I calculated $\int \sin (\frac{\pi}{x})dx$ and obtained $x\sin (\frac{\pi}{x}) + \int \frac{\pi}{x} \cos (\frac{\pi}{x})dx$ and used that as $v$:
$$\int \frac{\pi}{x} \sin \Big (\frac{\pi}{x}\Big )dx = \pi \sin \Big (\frac{\pi}{x}) + \frac{{\pi}^2}{x} \int \frac{1}{x} \cos \Big (\frac{\pi}{x}\Big )dx + {\pi}^2 \int \Bigg (\frac{\sin \Big (\frac{\pi}{x}\Big )}{x} + \frac{1}{x^2}\int \frac{\pi}{x} \cos \Big (\frac{\pi}{x}\Big )dx \Bigg ) dx$$
I even tried simplifying it further by finding $\int \frac{\pi}{x} \cos (\frac{\pi}{x})dx$, at which point my work became very muddled and I wasn't any closer to getting the desired result.
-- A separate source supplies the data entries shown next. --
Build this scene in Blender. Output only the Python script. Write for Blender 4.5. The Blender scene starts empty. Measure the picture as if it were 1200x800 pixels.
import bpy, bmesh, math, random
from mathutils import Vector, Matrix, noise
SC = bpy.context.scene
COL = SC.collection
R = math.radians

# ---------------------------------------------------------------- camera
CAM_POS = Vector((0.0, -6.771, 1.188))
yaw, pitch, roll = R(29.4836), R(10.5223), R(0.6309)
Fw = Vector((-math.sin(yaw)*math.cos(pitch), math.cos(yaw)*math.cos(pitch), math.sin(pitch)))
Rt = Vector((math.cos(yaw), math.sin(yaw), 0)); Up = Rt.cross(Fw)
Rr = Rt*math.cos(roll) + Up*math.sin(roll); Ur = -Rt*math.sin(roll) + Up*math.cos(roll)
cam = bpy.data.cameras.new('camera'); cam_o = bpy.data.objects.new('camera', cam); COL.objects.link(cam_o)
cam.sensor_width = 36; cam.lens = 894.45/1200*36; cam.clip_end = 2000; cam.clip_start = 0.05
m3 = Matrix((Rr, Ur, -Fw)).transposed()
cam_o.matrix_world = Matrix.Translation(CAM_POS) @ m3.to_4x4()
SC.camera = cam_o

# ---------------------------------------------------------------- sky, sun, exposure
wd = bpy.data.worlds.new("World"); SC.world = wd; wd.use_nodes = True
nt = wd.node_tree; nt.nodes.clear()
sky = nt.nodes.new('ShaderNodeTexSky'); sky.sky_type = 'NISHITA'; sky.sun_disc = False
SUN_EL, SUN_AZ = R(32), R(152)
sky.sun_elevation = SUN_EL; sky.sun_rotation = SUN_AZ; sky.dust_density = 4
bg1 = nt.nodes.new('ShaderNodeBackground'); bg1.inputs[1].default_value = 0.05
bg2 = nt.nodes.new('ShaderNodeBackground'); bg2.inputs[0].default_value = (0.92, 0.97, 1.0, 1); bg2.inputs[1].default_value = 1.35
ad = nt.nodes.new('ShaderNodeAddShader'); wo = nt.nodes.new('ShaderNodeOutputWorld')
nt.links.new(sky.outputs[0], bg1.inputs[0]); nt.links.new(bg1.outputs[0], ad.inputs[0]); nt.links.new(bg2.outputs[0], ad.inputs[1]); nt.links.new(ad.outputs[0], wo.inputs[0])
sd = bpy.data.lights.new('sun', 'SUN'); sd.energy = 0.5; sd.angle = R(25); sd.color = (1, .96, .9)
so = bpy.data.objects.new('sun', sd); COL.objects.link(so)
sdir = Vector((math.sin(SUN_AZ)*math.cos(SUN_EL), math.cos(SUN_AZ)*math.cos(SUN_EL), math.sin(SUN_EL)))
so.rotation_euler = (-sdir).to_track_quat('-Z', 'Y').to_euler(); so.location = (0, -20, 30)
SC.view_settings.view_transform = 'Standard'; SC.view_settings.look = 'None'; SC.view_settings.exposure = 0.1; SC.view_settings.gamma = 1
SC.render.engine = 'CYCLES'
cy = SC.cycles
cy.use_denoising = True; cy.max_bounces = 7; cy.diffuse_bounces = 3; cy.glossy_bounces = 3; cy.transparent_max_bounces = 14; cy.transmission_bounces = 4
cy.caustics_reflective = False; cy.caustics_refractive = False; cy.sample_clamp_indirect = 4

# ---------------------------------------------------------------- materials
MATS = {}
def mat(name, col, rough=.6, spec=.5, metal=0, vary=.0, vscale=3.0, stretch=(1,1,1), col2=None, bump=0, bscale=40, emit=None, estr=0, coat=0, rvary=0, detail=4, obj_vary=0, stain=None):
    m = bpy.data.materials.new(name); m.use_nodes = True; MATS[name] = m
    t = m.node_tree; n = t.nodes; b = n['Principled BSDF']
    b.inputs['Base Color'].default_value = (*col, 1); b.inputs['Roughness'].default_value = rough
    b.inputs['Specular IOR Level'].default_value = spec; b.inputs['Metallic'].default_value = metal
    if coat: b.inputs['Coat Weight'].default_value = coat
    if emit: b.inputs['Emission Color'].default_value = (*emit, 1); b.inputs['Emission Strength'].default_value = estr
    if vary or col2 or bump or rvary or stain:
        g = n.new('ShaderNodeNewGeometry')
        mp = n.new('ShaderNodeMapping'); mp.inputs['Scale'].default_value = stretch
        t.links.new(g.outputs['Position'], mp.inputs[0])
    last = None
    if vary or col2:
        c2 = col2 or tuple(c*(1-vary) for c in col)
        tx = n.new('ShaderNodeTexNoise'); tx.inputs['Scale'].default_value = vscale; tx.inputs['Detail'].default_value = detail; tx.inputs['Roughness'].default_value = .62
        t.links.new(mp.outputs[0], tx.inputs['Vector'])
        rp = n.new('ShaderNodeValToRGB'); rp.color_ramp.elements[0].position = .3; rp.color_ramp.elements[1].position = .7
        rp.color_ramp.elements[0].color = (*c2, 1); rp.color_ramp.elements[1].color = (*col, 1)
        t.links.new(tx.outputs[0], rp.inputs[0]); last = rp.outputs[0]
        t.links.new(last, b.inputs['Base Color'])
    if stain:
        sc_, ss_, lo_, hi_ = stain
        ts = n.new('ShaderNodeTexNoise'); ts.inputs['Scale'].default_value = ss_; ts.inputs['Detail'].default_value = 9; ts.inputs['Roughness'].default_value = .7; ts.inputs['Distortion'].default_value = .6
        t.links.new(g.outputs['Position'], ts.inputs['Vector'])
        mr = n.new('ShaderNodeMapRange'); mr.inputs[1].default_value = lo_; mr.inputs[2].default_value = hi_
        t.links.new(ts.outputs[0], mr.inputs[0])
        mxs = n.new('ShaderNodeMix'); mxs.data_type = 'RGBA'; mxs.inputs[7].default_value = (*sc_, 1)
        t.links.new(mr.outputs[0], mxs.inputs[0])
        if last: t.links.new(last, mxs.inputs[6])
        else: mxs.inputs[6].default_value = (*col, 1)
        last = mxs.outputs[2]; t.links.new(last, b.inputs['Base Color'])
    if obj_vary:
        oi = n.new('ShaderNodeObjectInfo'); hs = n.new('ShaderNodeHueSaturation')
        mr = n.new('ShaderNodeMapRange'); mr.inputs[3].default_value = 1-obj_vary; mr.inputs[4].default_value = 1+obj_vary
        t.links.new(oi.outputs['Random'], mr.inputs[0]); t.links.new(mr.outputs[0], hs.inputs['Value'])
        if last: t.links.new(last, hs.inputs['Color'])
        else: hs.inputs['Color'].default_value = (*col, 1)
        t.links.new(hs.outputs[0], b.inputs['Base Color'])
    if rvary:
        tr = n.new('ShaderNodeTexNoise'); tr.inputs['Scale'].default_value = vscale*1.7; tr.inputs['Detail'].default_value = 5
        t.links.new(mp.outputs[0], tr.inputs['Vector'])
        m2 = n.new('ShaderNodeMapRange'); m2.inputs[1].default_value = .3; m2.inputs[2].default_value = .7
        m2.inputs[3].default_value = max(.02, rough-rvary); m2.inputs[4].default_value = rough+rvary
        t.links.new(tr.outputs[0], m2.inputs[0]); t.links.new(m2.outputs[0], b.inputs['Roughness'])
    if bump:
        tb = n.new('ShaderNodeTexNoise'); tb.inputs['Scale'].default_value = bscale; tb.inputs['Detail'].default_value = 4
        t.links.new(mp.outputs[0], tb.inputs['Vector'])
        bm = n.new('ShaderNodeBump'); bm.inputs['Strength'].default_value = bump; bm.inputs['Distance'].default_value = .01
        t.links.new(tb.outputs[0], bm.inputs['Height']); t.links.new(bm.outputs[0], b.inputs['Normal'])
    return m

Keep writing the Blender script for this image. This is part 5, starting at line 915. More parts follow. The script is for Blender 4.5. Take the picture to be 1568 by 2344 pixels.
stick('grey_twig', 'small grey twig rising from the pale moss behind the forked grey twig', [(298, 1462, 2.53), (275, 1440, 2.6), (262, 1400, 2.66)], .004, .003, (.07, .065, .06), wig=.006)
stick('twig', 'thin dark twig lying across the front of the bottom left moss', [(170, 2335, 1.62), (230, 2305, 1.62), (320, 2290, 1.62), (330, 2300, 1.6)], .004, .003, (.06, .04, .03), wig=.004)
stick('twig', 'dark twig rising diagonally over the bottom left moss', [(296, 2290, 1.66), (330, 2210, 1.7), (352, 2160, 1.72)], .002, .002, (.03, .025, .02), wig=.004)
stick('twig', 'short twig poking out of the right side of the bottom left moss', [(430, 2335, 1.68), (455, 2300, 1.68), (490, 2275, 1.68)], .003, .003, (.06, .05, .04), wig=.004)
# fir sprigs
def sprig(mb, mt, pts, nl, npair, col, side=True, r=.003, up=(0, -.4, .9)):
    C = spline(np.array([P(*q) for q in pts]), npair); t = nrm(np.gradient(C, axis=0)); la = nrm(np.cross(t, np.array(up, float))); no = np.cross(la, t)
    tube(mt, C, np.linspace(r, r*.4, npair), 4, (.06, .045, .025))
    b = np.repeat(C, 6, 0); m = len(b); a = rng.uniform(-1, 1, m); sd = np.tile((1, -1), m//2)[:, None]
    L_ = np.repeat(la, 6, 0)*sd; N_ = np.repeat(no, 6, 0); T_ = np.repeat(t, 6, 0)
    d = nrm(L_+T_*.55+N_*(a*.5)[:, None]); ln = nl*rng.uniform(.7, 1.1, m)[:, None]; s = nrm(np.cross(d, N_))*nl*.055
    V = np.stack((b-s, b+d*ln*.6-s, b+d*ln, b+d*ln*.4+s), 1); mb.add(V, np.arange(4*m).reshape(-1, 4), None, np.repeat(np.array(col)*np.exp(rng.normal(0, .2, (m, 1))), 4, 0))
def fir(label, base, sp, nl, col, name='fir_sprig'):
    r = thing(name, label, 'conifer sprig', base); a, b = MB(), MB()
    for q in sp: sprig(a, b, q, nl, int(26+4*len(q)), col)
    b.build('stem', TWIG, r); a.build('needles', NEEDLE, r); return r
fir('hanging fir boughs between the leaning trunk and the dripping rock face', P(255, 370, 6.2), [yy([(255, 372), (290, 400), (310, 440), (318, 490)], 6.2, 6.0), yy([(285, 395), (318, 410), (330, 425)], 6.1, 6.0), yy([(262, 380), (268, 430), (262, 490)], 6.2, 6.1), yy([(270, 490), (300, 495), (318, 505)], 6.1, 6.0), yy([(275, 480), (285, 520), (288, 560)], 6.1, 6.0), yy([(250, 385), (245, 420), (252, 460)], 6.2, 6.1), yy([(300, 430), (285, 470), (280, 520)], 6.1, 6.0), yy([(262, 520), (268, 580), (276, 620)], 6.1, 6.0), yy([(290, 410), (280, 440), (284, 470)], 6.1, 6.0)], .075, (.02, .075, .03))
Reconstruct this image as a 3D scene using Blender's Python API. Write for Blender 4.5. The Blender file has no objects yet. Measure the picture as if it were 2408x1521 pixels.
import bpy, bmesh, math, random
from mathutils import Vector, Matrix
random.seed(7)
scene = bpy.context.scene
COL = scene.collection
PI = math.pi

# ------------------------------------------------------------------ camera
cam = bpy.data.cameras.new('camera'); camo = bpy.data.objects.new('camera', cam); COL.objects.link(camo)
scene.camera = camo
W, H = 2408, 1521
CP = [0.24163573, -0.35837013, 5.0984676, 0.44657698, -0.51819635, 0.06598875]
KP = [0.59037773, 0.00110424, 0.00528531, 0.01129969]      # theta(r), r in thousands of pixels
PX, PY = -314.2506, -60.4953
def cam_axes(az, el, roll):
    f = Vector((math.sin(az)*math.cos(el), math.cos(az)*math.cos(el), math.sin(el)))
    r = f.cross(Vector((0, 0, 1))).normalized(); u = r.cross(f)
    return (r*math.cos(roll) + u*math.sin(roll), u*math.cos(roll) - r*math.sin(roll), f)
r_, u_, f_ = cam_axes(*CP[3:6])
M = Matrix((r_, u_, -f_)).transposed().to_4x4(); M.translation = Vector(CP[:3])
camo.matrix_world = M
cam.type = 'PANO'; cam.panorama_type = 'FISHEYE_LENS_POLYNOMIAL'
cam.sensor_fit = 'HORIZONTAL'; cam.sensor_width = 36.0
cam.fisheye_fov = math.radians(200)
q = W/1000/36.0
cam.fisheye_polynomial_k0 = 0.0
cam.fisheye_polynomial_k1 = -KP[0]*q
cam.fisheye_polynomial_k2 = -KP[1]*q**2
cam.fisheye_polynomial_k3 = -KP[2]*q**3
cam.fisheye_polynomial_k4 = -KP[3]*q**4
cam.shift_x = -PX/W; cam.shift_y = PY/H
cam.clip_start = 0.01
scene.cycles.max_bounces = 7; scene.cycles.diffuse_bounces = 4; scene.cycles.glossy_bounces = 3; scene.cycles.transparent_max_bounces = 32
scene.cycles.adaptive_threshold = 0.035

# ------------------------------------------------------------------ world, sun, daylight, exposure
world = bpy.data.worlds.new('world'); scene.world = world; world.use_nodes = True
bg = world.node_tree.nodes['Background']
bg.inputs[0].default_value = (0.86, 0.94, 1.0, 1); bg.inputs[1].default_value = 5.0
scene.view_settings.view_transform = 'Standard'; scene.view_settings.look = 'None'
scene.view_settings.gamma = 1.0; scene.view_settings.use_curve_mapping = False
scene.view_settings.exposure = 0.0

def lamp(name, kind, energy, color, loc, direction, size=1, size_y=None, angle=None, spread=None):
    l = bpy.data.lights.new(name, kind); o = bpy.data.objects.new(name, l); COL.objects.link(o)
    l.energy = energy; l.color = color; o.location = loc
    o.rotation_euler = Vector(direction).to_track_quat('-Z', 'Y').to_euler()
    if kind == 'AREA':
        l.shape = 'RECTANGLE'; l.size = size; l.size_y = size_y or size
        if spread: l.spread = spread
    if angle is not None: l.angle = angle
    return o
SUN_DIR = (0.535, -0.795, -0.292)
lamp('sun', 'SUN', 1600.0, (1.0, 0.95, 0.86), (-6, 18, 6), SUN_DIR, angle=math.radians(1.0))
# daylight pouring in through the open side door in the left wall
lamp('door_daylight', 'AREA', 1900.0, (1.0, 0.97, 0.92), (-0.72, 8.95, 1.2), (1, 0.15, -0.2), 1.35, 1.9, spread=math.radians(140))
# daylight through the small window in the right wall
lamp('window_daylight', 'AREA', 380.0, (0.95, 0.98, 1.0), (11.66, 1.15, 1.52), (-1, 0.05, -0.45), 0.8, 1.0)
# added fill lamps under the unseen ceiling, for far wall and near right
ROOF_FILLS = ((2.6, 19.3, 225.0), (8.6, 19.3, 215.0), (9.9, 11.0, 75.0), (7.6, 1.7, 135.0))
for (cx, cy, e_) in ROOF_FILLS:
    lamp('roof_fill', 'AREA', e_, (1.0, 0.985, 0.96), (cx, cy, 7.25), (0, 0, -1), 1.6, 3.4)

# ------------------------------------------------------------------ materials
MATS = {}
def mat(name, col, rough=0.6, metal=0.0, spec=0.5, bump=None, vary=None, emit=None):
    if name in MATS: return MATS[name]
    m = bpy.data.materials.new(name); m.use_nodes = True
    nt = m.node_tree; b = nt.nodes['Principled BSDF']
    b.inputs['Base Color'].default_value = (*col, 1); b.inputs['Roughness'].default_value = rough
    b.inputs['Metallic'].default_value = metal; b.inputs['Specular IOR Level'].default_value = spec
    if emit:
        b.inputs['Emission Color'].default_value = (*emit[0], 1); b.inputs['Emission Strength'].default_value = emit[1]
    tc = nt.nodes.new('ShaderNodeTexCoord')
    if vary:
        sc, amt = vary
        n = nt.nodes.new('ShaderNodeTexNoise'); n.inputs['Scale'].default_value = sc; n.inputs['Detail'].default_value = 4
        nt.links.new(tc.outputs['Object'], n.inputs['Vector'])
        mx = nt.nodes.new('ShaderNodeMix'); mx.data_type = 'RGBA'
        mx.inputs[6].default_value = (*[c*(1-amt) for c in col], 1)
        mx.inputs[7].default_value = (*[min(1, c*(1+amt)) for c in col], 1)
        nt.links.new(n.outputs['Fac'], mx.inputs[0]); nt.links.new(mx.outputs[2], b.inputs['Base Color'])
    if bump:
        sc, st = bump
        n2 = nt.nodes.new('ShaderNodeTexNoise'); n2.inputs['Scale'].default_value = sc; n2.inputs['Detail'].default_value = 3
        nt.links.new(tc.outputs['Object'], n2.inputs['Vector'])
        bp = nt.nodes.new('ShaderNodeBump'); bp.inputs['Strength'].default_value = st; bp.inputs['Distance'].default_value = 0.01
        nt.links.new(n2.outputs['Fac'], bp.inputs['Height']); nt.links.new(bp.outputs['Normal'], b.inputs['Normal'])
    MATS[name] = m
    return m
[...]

Does anyone have any hints or suggestions? Thanks in advance. (PS: if you want some context behind this problem, I am exploring measure theory and the connection between Riemann and Lebesgue integration, so I figured trying to solve this integral shouldn't be the focus of my problem.)
Let $I=\int \frac{\pi}{x}\sin(\pi/x)\,dx$.
Integrating by parts with $u=x$ and $dv=(\pi/x^2)\sin(\pi/x)$. Then, $du=dx$ and $v=\cos(\pi/x)$. Proceeding, we have
$$I=x\cos(\pi/x)-\int \cos(\pi/x)\,dx$$
as was to be shown.